To właśnie on zaraził Agnieszkę muzyczną pasją. Stał się jej autorytetem. - Niezależny, wszystkowiedzący. Już "Varien", a nie Wawrzyniec. Pod jego wpływem zrywałam ze ściany plakaty Modern Talking, Michaela Jacksona, a zaczęłam słuchać Iron Maiden i Led Zeppelin - opowiadała Chylińska.
W wieku 18 lat nie przystąpiła do matury, skonfliktowała się z rodzicami. Zamiast nauki, wybrała życie artystki, stając się wokalistką O.N.A. - Wraz z popularnością pojawiły się pierwsze depresje, załamania, próby samobójcze - zdradziła Agnieszka.
Problemów było więcej, piętrzyły się. - Próbowałam założyć rodzinę, mieć męża, dom, spokój i... nie udało mi się długo wytrzymać - wspominała ze smutkiem.
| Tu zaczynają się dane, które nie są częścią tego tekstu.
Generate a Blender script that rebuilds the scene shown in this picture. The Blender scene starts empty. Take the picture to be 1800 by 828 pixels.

W tym trudnym okresie nie mogła też liczyć na Wawrzyńca. Brat, perkusista zespołów metalowych, był dla niej surowym krytykiem, bezlitośnie wytykał jej błędy w karierze. Gdy u szczytu popularności odeszła z zespołu i wydała płytę "Winna", usłyszała od niego: "Co ci się stało? To jest straszne". W końcu nie wytrzymała.
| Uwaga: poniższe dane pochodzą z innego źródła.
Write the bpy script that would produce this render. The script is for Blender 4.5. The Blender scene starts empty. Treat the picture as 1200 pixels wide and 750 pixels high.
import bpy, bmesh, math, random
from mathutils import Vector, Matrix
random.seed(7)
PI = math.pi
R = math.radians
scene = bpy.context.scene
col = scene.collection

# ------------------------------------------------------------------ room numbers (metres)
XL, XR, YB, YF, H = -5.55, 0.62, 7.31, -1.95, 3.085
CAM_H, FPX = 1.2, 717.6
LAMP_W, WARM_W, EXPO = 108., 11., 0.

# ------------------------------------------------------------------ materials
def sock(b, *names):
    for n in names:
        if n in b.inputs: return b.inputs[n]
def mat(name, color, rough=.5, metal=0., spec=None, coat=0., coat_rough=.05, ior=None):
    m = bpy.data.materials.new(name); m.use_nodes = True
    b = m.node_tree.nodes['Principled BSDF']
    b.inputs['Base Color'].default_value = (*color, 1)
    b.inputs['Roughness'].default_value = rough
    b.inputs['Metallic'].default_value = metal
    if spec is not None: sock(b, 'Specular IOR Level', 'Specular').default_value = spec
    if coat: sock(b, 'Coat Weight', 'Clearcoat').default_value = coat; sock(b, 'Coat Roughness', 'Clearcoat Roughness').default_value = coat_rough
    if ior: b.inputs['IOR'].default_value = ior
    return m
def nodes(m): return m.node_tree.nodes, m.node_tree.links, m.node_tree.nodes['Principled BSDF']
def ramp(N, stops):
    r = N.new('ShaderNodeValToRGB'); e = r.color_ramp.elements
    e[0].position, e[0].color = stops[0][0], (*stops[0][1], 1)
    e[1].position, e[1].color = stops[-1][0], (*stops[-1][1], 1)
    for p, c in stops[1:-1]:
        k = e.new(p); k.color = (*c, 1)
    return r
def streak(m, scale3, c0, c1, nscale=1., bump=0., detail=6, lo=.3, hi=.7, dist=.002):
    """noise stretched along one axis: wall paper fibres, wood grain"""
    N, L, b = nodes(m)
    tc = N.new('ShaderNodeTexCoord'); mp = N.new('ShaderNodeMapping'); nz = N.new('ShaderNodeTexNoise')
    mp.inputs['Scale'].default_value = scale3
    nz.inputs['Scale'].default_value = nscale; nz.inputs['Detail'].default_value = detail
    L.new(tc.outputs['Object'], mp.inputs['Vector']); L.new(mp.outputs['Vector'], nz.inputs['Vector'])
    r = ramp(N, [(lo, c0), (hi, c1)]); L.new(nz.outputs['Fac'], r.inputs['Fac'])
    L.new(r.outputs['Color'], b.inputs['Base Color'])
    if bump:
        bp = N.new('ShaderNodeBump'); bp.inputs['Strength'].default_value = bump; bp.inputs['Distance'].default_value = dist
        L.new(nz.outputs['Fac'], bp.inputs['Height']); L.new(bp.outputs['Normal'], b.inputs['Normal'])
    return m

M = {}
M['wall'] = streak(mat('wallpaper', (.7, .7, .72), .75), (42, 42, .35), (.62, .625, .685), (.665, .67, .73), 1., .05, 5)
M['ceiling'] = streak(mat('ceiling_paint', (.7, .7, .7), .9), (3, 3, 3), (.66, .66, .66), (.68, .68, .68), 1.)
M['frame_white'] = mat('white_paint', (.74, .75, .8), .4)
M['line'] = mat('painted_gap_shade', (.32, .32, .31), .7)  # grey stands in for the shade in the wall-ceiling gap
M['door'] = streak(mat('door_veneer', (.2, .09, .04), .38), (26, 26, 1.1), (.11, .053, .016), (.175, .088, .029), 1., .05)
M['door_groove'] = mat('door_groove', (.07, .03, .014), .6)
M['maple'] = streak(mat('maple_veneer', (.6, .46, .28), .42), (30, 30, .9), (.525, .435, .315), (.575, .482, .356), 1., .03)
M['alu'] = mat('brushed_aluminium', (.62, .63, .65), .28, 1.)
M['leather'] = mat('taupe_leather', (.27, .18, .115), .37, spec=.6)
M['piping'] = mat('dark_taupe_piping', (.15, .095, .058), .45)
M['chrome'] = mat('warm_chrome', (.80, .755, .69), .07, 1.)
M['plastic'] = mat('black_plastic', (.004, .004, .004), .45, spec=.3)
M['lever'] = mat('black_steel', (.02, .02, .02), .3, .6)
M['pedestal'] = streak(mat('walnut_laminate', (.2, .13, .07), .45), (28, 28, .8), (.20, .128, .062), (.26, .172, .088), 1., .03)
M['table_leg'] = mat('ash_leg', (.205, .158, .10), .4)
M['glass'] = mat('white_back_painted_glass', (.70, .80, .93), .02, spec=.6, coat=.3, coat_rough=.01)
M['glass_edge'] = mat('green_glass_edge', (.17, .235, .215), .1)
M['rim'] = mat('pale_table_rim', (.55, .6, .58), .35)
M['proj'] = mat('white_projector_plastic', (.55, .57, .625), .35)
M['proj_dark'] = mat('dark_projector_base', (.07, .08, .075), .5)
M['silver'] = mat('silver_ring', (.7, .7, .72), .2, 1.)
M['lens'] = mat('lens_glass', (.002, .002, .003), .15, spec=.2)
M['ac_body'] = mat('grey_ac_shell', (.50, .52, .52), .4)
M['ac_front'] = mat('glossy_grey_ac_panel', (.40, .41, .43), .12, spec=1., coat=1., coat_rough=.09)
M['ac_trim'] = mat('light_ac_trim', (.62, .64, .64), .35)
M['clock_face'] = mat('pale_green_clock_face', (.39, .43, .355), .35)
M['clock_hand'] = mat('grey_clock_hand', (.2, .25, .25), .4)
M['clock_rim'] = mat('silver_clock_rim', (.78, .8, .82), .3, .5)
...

- Jestem już po wielu bardzo dojrzałych nareszcie i bolesnych rozmowach z moim bratem, w których mu wykrzyczałam, żeby mnie kochał właśnie za to, że jestem na świecie, żeby przestał dawać mi jakieś punkty za to, że jestem wedle jego obrazu i upodobań - opowiadała.
Wszystko wskazuje na to, że rozmowa ociepliła ich relacje. Wawrzyniec, który na co dzień mieszka w Chicago i gra w zespole Against The Plagues, zajął się nawet organizacją jej koncertów.
Ona też go wspiera. Mocno trzymała kciuki, gdy brat poślubił swoją ukochaną, uroczą brunetkę o imieniu Angelika. Para niedawno została rodzicami. Agnieszka cieszy się ich szczęściem. Jako mama trojga pociech wie, jak trudne są początki, ale ona z chęcią podzieli się swoim doświadczeniem w tej kwestii.
Kiedyś żyła tylko muzyką, ale gdy poznała swojego męża Marka, z którym wychowuje Ryszarda (13 l.), Esterę (8 l.) i najmłodszą Krystynę (6 l.), nie wyobraża sobie innego życia. - Dziękuję za kociokwik, sajgon i fajerwerki w domu. A jak już zdejmę łeb tej gwiazdy, to jestem po prostu mamą i bardzo to lubię - zdradziła artystka.
Dla swojej gromadki artystka stworzyła pod Warszawą wesoły i ciepły azyl, w którym późnym wieczorem, gdy ma wreszcie trochę czasu, układa dziecięce ubrania, a potem gotuje ulubiony rosół. Z myślą o dzieciach została pisarką. Pod koniec maja wydała kolejną książkę. Czas pokaże, czy "Zezia, miłość i bunt na statku" przyniesie jej taki sukces, jak trzy poprzednie części? Czy książeczka spodoba się też jej bratankowi? Wkrótce się o tym przekona.